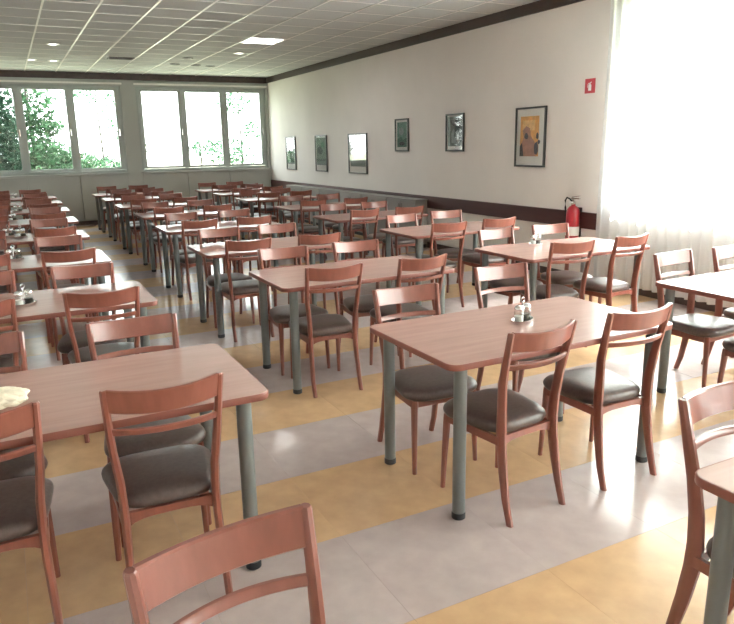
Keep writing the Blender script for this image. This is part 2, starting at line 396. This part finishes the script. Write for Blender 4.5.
plate_me = MB().lathe([(.05, TH-.034), (.05, TH-.026)], n=20).mesh('mounting_plate', 'leg_metal', smooth=.6)
def make_table():
    t = thing('dining_table', '', 'table', group='dining tables in three long rows')
    place('tabletop', top_me, t); place('edge_band', edge_me, t)
    for sx in (-1, 1):
        for sy in (-1, 1):
            l = place('leg', leg_me, t, (sx*(TW/2-.092), sy*(TD/2-.07), 0))
            place('foot', foot_me, l); place('mounting_plate', plate_me, l)
    return t
# rows: near edge y and left edge x
COLS = {
 'B': [(1.587, .363), (1.553, 2.219), (1.519, 4.079), (1.455, 5.74), (1.512, 7.637), (1.571, 9.52), (1.558, 11.40), (1.567, 13.25), (1.557, 14.79)],
 'C': [None, (3.644, 2.243), (3.557, 4.083), (3.54, 5.793), (3.525, 7.60), (3.625, 9.36), (3.643, 11.46), (3.688, 13.16), (3.676, 14.62)],
 'A': [None, (.765-TW, 2.312), (.705-TW, 4.150), (.672-TW, 5.926), (.69-TW, 7.74), (.745-TW, 9.60), (.785-TW, 11.45), (.80-TW, 13.15), (.80-TW, 14.75)],
}
CNAME = {'A': 'left row', 'B': 'middle row', 'C': 'wall-side row'}
ORD = ['nearest', 'first full', 'second', 'third', 'fourth', 'fifth', 'sixth', 'seventh', 'last']
def tname(col, k):
    if col == 'B': return ['cropped nearest', 'second', 'third', 'fourth', 'fifth', 'sixth', 'seventh', 'eighth', 'last'][k] + ' table of middle row'
    return ['', 'nearest', 'second', 'third', 'fourth', 'fifth', 'sixth', 'seventh', 'last'][k] + ' table of ' + CNAME[col]
LAB_T = {('B', 0): 'pink-brown laminate table with only its corner showing at bottom right, grey leg',
         ('B', 1): 'pink-brown laminate table in the foreground centre with a cruet set and round grey legs',
         ('A', 1): 'pink-brown laminate table at the lower left edge with a crumpled napkin on it',
         ('C', 1): 'pale shining laminate table cut by the right edge, in front of the curtain',
         ('C', 2): 'laminate table beside the fire extinguisher and curtain, with a cruet set'}
proto = make_table(); first = True; tables = {}
for col, lst in COLS.items():
    for k, q in enumerate(lst):
        if q is None: continue
        t = proto if first else dup(proto); first = False
        t.location = (q[0]-.028+TW/2 if col != 'A' else q[0]+.015+TW/2, q[1]+TD/2, 0)
        t['label'] = LAB_T.get((col, k), 'laminate dining table with grey legs, the ' + tname(col, k).replace('table of', 'one from the camera in the') if k < 8 else 'laminate dining table with grey legs, the last one before the windows in the ' + CNAME[col])
        tables[col, k] = t

# ------------------------------------------------------------------ chair
def sweep_rect(m, path):          # path of (x, y, z, wx, wy): rectangular section rings with softened corners
    rings = []
    for x, y, z, wx, wy in path:
        a_, b_ = wx/2, wy/2; k = .30
        rings.append([(x-a_, y-b_+k*wy, z), (x-a_+k*wx, y-b_, z), (x+a_-k*wx, y-b_, z), (x+a_, y-b_+k*wy, z), (x+a_, y+b_-k*wy, z), (x+a_-k*wx, y+b_, z), (x-a_+k*wx, y+b_, z), (x-a_, y+b_-k*wy, z)])
    m.loft(rings)
CH = 0.882
def post_path(s):
    keys = [(0, .168, -.012, .022, .026), (.10, .168, .018, .023, .030), (.22, .164, .042, .024, .036), (.34, .161, .060, .024, .041), (.42, .161, .064, .024, .041), (.52, .165, .060, .024, .038), (.64, .178, .048, .023, .034), (.76, .185, .022, .022, .029), (CH-.006, .190, -.004, .021, .024), (CH, .1905, -.005, .016, .018)]
    return [(s*x, y, z, wx*1.22, wy*1.3) for z, x, y, wx, wy in keys]
def arc(x, half=.19, bow=.046): return -bow*(1-(x/half)**2)
def slab_arc(m, half, zlo, zhi, th, y_at, n=14, dome=0.0):
    rings = []
    for i in range(n+1):
        x = -half + 2*half*i/n; y = arc(x); zl, zh = zlo(x), zhi(x); yl, yh = y_at(zl)+y, y_at(zh)+y; e_ = .22*th
        rings.append([(x, yl-th/2, zl+e_), (x, yh-th/2, zh-e_), (x, yh-th/2+e_, zh), (x, yh+th/2-e_, zh), (x, yh+th/2, zh-e_), (x, yl+th/2, zl+e_), (x, yl+th/2-e_, zl), (x, yl-th/2+e_, zl)])
    m.loft(rings)
def y_at(z): return .022 + (z-.76)*(-.004-.022)/(CH-.76)
crest_me = MB(); slab_arc(crest_me, .182, lambda x: .785+.010*(x/.18)**2, lambda x: CH-.010+.012*(x/.18)**2, .021, y_at)
crest_me = crest_me.mesh('crest_rail', 'chair_wood', smooth=.5)
slat_me = MB(); slab_arc(slat_me, .178, lambda x: .708, lambda x: .733, .016, lambda z: y_at(z)-.002)
slat_me = slat_me.mesh('back_slat', 'chair_wood', smooth=.5)
def post_mesh(s): m = MB(); sweep_rect(m, post_path(s)); return m.mesh('back_post', 'chair_wood', smooth=.6)
post_l, post_r = post_mesh(-1), post_mesh(1)
def fleg(s):
    m = MB(); sweep_rect(m, [(s*.182, .432, 0, .022, .022), (s*.178, .424, .18, .028, .028), (s*.172, .414, .37, .036, .036), (s*.172, .413, .392, .034, .034)])
    return m.mesh('front_leg', 'chair_wood', smooth=.6)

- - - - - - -

(What is needed) Omit pictures; set down the rest of the material word for word.

(Answer to this exercise)
Keep writing the Blender script for this image. This is part 2, starting at line 396. This part finishes the script. Write for Blender 4.5.
plate_me = MB().lathe([(.05, TH-.034), (.05, TH-.026)], n=20).mesh('mounting_plate', 'leg_metal', smooth=.6)
def make_table():
    t = thing('dining_table', '', 'table', group='dining tables in three long rows')
    place('tabletop', top_me, t); place('edge_band', edge_me, t)
    for sx in (-1, 1):
        for sy in (-1, 1):
            l = place('leg', leg_me, t, (sx*(TW/2-.092), sy*(TD/2-.07), 0))
            place('foot', foot_me, l); place('mounting_plate', plate_me, l)
    return t
# rows: near edge y and left edge x
COLS = {
 'B': [(1.587, .363), (1.553, 2.219), (1.519, 4.079), (1.455, 5.74), (1.512, 7.637), (1.571, 9.52), (1.558, 11.40), (1.567, 13.25), (1.557, 14.79)],
 'C': [None, (3.644, 2.243), (3.557, 4.083), (3.54, 5.793), (3.525, 7.60), (3.625, 9.36), (3.643, 11.46), (3.688, 13.16), (3.676, 14.62)],
 'A': [None, (.765-TW, 2.312), (.705-TW, 4.150), (.672-TW, 5.926), (.69-TW, 7.74), (.745-TW, 9.60), (.785-TW, 11.45), (.80-TW, 13.15), (.80-TW, 14.75)],
}
CNAME = {'A': 'left row', 'B': 'middle row', 'C': 'wall-side row'}
ORD = ['nearest', 'first full', 'second', 'third', 'fourth', 'fifth', 'sixth', 'seventh', 'last']
def tname(col, k):
    if col == 'B': return ['cropped nearest', 'second', 'third', 'fourth', 'fifth', 'sixth', 'seventh', 'eighth', 'last'][k] + ' table of middle row'
    return ['', 'nearest', 'second', 'third', 'fourth', 'fifth', 'sixth', 'seventh', 'last'][k] + ' table of ' + CNAME[col]
LAB_T = {('B', 0): 'pink-brown laminate table with only its corner showing at bottom right, grey leg',
         ('B', 1): 'pink-brown laminate table in the foreground centre with a cruet set and round grey legs',
         ('A', 1): 'pink-brown laminate table at the lower left edge with a crumpled napkin on it',
         ('C', 1): 'pale shining laminate table cut by the right edge, in front of the curtain',
         ('C', 2): 'laminate table beside the fire extinguisher and curtain, with a cruet set'}
proto = make_table(); first = True; tables = {}
for col, lst in COLS.items():
    for k, q in enumerate(lst):
        if q is None: continue
        t = proto if first else dup(proto); first = False
        t.location = (q[0]-.028+TW/2 if col != 'A' else q[0]+.015+TW/2, q[1]+TD/2, 0)
        t['label'] = LAB_T.get((col, k), 'laminate dining table with grey legs, the ' + tname(col, k).replace('table of', 'one from the camera in the') if k < 8 else 'laminate dining table with grey legs, the last one before the windows in the ' + CNAME[col])
        tables[col, k] = t

# ------------------------------------------------------------------ chair
def sweep_rect(m, path):          # path of (x, y, z, wx, wy): rectangular section rings with softened corners
    rings = []
    for x, y, z, wx, wy in path:
        a_, b_ = wx/2, wy/2; k = .30
        rings.append([(x-a_, y-b_+k*wy, z), (x-a_+k*wx, y-b_, z), (x+a_-k*wx, y-b_, z), (x+a_, y-b_+k*wy, z), (x+a_, y+b_-k*wy, z), (x+a_-k*wx, y+b_, z), (x-a_+k*wx, y+b_, z), (x-a_, y+b_-k*wy, z)])
    m.loft(rings)
CH = 0.882
def post_path(s):
    keys = [(0, .168, -.012, .022, .026), (.10, .168, .018, .023, .030), (.22, .164, .042, .024, .036), (.34, .161, .060, .024, .041), (.42, .161, .064, .024, .041), (.52, .165, .060, .024, .038), (.64, .178, .048, .023, .034), (.76, .185, .022, .022, .029), (CH-.006, .190, -.004, .021, .024), (CH, .1905, -.005, .016, .018)]
    return [(s*x, y, z, wx*1.22, wy*1.3) for z, x, y, wx, wy in keys]
def arc(x, half=.19, bow=.046): return -bow*(1-(x/half)**2)
def slab_arc(m, half, zlo, zhi, th, y_at, n=14, dome=0.0):
    rings = []
    for i in range(n+1):
        x = -half + 2*half*i/n; y = arc(x); zl, zh = zlo(x), zhi(x); yl, yh = y_at(zl)+y, y_at(zh)+y; e_ = .22*th
        rings.append([(x, yl-th/2, zl+e_), (x, yh-th/2, zh-e_), (x, yh-th/2+e_, zh), (x, yh+th/2-e_, zh), (x, yh+th/2, zh-e_), (x, yl+th/2, zl+e_), (x, yl+th/2-e_, zl), (x, yl-th/2+e_, zl)])
    m.loft(rings)
def y_at(z): return .022 + (z-.76)*(-.004-.022)/(CH-.76)
crest_me = MB(); slab_arc(crest_me, .182, lambda x: .785+.010*(x/.18)**2, lambda x: CH-.010+.012*(x/.18)**2, .021, y_at)
crest_me = crest_me.mesh('crest_rail', 'chair_wood', smooth=.5)
slat_me = MB(); slab_arc(slat_me, .178, lambda x: .708, lambda x: .733, .016, lambda z: y_at(z)-.002)
slat_me = slat_me.mesh('back_slat', 'chair_wood', smooth=.5)
def post_mesh(s): m = MB(); sweep_rect(m, post_path(s)); return m.mesh('back_post', 'chair_wood', smooth=.6)
post_l, post_r = post_mesh(-1), post_mesh(1)
def fleg(s):
    m = MB(); sweep_rect(m, [(s*.182, .432, 0, .022, .022), (s*.178, .424, .18, .028, .028), (s*.172, .414, .37, .036, .036), (s*.172, .413, .392, .034, .034)])
    return m.mesh('front_leg', 'chair_wood', smooth=.6)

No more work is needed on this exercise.